**EXERCISE TASK**
Find and copy every line in the records that includes the string "script".

● ● ● ● ● ● ●

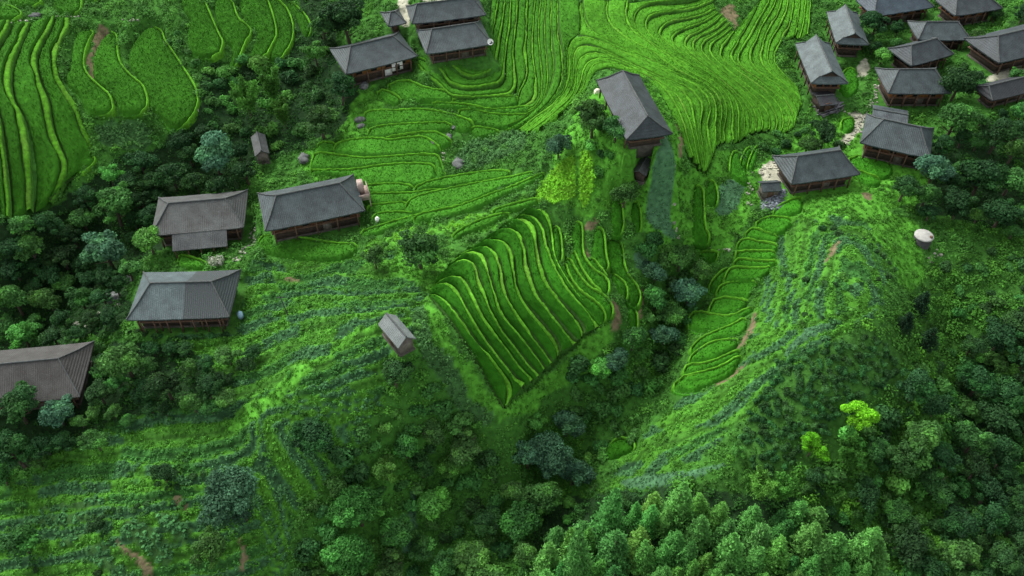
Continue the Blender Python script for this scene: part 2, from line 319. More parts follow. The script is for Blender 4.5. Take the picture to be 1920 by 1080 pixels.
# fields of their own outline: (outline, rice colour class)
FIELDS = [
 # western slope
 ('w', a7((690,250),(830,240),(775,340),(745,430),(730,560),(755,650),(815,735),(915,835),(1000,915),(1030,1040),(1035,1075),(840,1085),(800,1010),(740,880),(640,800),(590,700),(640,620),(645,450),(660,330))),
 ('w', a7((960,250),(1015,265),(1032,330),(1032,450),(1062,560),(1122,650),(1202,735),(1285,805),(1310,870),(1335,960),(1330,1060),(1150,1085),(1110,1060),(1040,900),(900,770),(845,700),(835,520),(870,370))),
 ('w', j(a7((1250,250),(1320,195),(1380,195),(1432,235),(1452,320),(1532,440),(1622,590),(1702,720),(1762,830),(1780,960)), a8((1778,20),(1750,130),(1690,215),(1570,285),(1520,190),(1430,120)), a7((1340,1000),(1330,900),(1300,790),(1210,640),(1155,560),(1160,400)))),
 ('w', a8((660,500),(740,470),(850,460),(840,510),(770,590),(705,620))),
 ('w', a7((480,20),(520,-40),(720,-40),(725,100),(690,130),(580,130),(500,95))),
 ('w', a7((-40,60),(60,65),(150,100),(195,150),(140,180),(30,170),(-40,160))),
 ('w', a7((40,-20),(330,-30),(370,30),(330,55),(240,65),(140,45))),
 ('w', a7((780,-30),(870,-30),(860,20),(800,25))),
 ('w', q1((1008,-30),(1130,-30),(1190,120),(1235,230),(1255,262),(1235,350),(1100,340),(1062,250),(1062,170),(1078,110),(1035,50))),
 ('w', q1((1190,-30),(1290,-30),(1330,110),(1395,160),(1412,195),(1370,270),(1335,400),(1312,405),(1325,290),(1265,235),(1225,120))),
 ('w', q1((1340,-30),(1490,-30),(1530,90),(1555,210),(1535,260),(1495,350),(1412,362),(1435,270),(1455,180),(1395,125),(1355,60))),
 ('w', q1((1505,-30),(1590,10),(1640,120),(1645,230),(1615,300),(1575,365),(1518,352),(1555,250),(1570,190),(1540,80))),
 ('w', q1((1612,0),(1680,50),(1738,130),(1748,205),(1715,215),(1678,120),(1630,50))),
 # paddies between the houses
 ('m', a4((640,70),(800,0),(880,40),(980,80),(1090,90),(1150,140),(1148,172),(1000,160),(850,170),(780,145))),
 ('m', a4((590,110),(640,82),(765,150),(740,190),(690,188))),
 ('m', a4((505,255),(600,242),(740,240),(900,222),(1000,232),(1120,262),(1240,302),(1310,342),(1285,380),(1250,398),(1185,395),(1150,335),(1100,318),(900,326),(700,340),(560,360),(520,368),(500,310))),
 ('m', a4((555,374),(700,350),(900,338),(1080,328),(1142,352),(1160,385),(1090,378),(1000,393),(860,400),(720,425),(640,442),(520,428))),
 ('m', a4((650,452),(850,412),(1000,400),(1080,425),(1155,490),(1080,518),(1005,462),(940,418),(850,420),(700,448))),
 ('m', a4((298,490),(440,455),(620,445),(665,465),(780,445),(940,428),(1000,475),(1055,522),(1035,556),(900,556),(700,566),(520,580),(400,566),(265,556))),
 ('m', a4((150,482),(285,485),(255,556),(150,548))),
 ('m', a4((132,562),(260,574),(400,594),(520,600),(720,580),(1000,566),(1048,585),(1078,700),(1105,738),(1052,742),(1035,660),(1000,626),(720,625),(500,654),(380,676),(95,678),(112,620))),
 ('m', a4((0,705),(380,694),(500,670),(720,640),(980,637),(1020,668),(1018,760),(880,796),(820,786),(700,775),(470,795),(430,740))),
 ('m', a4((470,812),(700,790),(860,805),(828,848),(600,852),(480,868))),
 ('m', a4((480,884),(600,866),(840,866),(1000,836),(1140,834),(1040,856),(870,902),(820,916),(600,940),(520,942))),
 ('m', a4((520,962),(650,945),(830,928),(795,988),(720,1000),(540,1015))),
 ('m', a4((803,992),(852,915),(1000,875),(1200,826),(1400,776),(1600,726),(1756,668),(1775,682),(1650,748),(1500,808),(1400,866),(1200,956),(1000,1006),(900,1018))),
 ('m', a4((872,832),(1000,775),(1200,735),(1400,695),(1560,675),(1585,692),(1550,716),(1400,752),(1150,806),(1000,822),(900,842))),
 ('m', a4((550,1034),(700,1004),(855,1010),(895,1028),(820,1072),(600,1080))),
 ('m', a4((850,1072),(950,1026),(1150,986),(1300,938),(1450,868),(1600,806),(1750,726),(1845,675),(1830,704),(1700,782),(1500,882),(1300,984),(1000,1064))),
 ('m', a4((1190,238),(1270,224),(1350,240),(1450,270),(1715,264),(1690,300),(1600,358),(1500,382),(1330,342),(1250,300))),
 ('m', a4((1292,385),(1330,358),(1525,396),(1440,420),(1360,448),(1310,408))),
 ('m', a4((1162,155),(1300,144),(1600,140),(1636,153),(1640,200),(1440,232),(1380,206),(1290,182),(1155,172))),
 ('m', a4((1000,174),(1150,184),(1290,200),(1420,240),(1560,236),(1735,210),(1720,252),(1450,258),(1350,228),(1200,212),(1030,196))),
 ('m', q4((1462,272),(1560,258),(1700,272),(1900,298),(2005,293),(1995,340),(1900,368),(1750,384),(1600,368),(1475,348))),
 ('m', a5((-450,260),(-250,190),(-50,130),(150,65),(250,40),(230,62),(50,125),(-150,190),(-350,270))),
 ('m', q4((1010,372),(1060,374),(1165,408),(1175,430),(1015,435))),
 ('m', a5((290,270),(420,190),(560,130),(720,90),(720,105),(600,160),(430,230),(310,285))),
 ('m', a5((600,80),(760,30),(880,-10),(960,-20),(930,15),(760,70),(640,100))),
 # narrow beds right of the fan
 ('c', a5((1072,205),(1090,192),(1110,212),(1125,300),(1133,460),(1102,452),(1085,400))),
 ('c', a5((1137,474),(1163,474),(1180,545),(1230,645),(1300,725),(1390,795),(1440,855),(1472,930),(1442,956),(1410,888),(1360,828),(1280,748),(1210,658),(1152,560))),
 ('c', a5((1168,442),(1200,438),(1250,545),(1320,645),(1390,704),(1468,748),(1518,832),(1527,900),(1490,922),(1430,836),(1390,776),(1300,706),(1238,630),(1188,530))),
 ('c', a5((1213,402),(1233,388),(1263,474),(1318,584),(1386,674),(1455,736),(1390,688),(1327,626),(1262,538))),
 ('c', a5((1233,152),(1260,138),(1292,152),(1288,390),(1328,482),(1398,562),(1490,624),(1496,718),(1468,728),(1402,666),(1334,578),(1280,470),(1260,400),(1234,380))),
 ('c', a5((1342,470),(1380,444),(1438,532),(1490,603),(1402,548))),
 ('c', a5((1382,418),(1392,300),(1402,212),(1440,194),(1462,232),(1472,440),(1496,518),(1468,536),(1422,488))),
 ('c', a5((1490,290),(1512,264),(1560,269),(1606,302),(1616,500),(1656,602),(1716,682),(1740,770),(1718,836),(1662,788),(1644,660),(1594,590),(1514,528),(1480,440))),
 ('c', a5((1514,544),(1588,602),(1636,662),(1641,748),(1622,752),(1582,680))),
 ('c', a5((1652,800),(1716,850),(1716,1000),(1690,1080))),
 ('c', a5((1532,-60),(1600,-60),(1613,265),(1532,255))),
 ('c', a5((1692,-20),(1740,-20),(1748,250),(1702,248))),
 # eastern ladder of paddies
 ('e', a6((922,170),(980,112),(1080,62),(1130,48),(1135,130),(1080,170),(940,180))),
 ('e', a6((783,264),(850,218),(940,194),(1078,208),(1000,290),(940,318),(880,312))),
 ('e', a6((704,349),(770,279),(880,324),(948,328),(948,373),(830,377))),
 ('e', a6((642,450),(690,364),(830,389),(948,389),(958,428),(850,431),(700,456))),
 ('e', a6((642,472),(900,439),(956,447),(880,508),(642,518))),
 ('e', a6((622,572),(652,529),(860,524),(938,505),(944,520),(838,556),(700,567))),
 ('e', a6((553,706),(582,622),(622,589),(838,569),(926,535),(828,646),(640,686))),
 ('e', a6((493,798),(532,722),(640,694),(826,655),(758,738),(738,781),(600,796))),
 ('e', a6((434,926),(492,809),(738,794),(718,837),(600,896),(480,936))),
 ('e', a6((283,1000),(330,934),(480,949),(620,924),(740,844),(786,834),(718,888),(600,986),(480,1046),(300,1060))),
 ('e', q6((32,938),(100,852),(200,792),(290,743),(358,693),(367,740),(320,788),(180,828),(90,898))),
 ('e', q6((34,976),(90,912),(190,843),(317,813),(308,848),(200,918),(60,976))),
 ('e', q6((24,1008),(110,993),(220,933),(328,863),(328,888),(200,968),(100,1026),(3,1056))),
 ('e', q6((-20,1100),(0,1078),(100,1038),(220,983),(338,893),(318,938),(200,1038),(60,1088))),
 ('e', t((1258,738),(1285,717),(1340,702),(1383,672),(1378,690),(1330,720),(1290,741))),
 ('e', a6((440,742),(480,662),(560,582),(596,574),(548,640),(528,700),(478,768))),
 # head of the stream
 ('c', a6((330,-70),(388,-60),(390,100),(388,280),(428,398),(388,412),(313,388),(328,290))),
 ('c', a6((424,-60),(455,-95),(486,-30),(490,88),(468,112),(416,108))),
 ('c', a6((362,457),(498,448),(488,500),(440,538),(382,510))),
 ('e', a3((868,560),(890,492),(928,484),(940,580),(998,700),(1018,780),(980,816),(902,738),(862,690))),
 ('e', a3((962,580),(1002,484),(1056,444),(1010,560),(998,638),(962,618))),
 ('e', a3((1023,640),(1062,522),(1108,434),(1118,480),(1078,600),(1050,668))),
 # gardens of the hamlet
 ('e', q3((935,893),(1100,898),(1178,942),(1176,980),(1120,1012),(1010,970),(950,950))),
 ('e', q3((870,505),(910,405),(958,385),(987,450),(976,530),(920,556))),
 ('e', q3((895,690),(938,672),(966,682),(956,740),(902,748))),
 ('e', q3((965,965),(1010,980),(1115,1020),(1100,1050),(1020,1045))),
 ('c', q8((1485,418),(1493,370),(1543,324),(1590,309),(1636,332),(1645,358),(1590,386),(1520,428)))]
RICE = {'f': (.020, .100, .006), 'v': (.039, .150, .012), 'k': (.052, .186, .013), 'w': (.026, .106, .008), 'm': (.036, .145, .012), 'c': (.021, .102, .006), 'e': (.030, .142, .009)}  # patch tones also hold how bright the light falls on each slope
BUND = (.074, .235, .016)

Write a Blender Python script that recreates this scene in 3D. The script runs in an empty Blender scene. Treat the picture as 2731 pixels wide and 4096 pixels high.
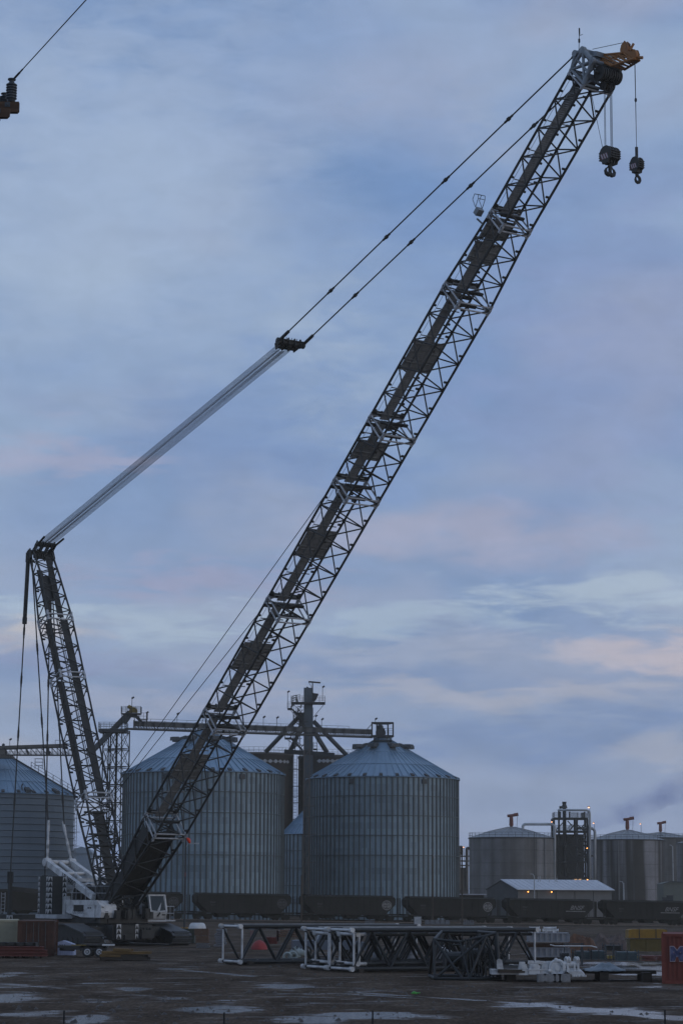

● ● ● ● ● ● ●

**SOLUTION TO THE EXERCISE**
Continue the Blender Python script for this scene: part 2, from line 319. More parts follow. The script is for Blender 4.5. Take the picture to be 1920 by 1080 pixels.
Write a Blender Python script that recreates this scene in 3D. The script runs in an empty Blender scene. Treat the picture as 2731 pixels wide and 4096 pixels high.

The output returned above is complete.